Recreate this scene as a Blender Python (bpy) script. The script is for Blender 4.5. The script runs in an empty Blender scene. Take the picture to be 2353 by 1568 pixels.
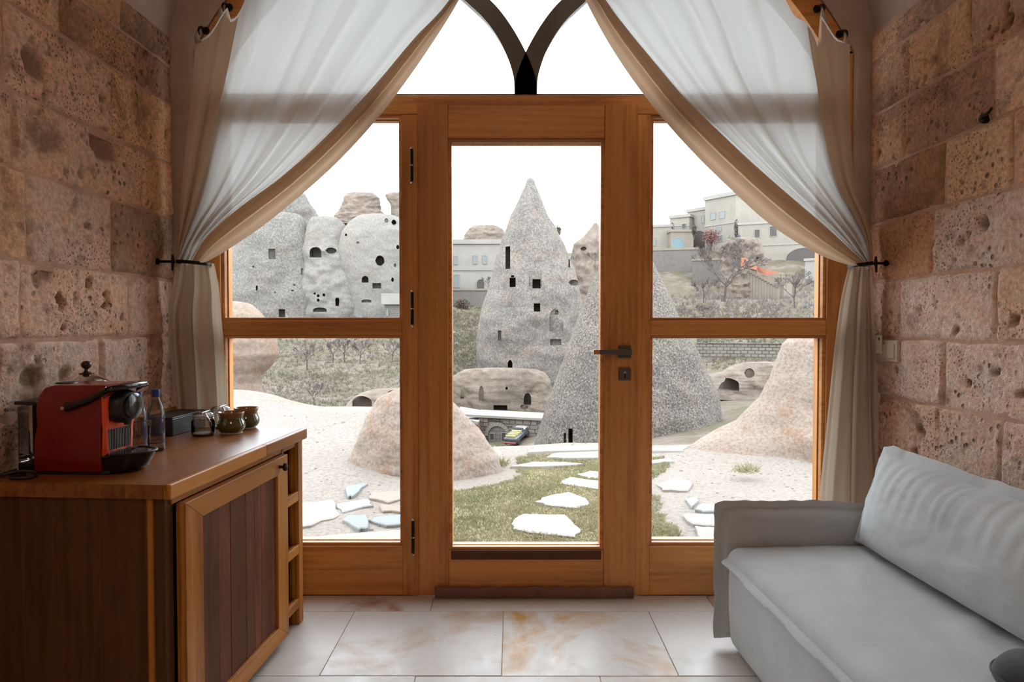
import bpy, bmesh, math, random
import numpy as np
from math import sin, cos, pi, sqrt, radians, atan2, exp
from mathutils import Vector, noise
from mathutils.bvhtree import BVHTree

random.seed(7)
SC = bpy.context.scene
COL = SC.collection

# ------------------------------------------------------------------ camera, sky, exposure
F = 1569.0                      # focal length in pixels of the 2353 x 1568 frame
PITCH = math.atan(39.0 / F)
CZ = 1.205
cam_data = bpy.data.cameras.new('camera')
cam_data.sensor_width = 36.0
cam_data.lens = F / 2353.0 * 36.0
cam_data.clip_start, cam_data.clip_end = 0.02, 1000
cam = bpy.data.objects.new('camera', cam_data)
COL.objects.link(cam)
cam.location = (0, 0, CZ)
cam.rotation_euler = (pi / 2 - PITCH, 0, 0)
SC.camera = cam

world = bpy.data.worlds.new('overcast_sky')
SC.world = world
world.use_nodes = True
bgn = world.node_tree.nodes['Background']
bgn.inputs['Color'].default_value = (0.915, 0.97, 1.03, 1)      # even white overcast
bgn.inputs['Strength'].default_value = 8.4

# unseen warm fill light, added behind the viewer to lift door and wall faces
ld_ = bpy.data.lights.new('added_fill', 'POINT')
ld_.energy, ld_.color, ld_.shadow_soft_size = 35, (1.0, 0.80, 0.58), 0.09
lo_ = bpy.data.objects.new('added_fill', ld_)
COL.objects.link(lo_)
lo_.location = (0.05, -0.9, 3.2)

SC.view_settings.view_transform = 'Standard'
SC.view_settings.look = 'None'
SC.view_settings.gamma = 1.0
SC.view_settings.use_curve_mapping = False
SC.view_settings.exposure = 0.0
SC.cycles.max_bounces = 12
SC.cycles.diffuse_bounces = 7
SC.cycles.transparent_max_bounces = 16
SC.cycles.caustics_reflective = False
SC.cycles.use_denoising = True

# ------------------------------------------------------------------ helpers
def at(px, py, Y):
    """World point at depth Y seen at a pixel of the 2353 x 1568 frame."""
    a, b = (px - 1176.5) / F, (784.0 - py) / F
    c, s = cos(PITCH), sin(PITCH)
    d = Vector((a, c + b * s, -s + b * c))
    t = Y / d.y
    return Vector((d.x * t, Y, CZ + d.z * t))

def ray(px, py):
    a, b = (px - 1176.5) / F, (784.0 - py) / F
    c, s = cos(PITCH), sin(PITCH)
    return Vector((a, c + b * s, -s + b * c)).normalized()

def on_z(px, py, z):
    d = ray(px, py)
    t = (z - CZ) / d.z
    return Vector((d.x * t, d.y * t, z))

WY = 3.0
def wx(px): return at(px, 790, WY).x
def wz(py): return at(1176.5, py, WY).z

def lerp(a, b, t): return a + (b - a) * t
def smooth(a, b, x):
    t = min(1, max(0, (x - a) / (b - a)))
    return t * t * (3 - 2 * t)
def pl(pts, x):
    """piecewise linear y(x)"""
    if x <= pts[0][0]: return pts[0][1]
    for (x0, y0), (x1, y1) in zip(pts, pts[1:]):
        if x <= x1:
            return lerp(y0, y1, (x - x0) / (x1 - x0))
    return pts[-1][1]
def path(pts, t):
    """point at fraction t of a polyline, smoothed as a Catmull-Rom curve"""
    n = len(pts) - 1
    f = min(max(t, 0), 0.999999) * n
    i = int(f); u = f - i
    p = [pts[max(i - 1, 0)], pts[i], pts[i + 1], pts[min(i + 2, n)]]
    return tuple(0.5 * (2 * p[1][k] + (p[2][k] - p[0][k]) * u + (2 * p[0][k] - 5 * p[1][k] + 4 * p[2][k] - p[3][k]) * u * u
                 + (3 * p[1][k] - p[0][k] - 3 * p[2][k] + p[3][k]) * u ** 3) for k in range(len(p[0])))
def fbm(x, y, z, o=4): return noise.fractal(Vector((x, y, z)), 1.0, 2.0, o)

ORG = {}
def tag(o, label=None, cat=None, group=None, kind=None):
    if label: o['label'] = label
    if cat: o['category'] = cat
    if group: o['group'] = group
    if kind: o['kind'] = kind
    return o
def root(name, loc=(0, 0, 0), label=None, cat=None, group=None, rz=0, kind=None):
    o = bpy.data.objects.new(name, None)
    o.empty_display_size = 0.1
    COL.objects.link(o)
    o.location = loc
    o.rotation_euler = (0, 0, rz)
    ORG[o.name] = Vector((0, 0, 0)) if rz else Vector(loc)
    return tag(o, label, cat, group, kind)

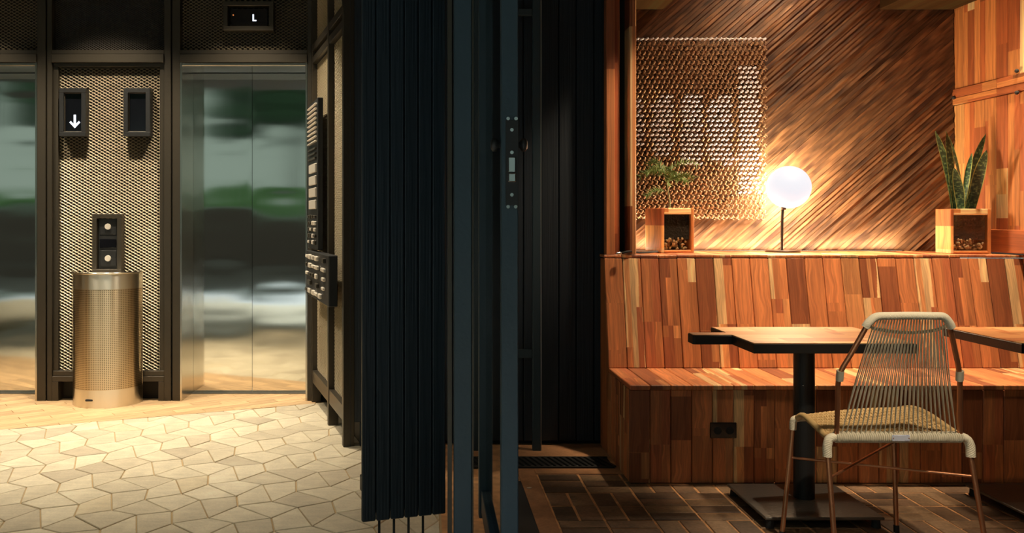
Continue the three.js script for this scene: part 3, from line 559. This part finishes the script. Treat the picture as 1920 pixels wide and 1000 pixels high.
===============
Repeat the lines of the listing above verbatim, beginning at its first line and ending at the line containing "bgn.inputs['Strength'].default_value = 8.4", which is included. Omit pictures.

# THE OUTPUT
Recreate this scene as a Blender Python (bpy) script. The script is for Blender 4.5. The script runs in an empty Blender scene. Take the picture to be 2353 by 1568 pixels.
import bpy, bmesh, math, random
import numpy as np
from math import sin, cos, pi, sqrt, radians, atan2, exp
from mathutils import Vector, noise
from mathutils.bvhtree import BVHTree

random.seed(7)
SC = bpy.context.scene
COL = SC.collection

# ------------------------------------------------------------------ camera, sky, exposure
F = 1569.0                      # focal length in pixels of the 2353 x 1568 frame
PITCH = math.atan(39.0 / F)
CZ = 1.205
cam_data = bpy.data.cameras.new('camera')
cam_data.sensor_width = 36.0
cam_data.lens = F / 2353.0 * 36.0
cam_data.clip_start, cam_data.clip_end = 0.02, 1000
cam = bpy.data.objects.new('camera', cam_data)
COL.objects.link(cam)
cam.location = (0, 0, CZ)
cam.rotation_euler = (pi / 2 - PITCH, 0, 0)
SC.camera = cam

world = bpy.data.worlds.new('overcast_sky')
SC.world = world
world.use_nodes = True
bgn = world.node_tree.nodes['Background']
bgn.inputs['Color'].default_value = (0.915, 0.97, 1.03, 1)      # even white overcast
bgn.inputs['Strength'].default_value = 8.4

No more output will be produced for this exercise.